Columbia University’s Rashid Khalidi is getting a second shot at a job at Princeton University.
A historian of Arab nationalism and a public intellectual known for his scathing assessments of American foreign policy, Mr. Khalidi is a top contender to fill an endowed chair in the history department that is being vacated by a retiring scholar.
Mr. Khalidi, who directs Columbia’s Middle East Institute, was a candidate earlier in the year for another Princeton chair, endowed by businessman Robert Niehaus, but did not receive an offer, sources said. Columbia recruited Mr. Khalidi from the University of Chicago in 2003 and offered him an endowed professorship named after Edward Said, a literature scholar who was the author of “Orientalism.” He died in 2003.

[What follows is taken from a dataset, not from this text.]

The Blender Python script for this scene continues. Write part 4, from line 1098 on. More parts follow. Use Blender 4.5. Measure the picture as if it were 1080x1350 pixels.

The possible hiring of Mr. Khalidi comes as Princeton is expected to announce today the appointment of Daniel Kurtzer, who stepped down as America’s ambassador to Israel this year, to a professorship endowed by the founder of diet-drink company Slim-Fast, Daniel Abraham. He will serve up to five years in Princeton’s Woodrow Wilson School of Public and International Affairs, university officials said.
In the field of Middle Eastern studies, Mr. Khalidi has gained a reputation as a rigorous chronicler of the modern Middle East, following in the footsteps of Oxford historian Albert Hourani, who died in 1993. Critics of Mr. Khalidi have described his writing as polemical and have said he represents a worrisome drift in Middle Eastern studies toward anti-Americanism.
In his most recent book, “Resurrecting Empire,” Mr. Khalidi argued that America’s strategy in the war in Iraq has little to do with promoting democracy and a lot to do with gaining “hegemony over the region, in collaboration with Israel.” Mr. Khalidi, an advocate for Palestinian statehood, has spoken out against what he views as Israel’s subjugation of the Palestinians and has expressed doubt over the possibility of a two-state solution to the Middle East conflict.
Mr. Khalidi’s time at Columbia has been marked by turmoil. In the spring, the New York City Department of Education dismissed Mr. Khalidi as a lecturer to public school teachers enrolled in a professional development program. The department made the decision after The New York Sun reported that Mr. Khalidi, in public comments, had described Israel’s policies as “racist” and accused the Jewish state of establishing an “apartheid system in creation.”
Last spring, as Columbia looked into charges that Middle Eastern studies professors at the school bullied Jewish students in the classroom, Mr. Khalidi defended those scholars and voiced concern about threats to academic freedom.
Mr. Khalidi, who is part of a visiting professorship program at Princeton that invites scholars to come to the school for one- to two-week intervals, is scheduled to deliver a guest lecture today before the history department. The lecture is titled “The Iron Cage: The Palestinian Failure To Achieve Statehood Before and After 1948.”
The chairman of Princeton’s history department, Jeremy Adelman, praised Mr. Khalidi, saying he “has immense range.” He said the department would make a decision on the academic appointment in the winter. “This is an academic appointment,” Mr. Adelman said.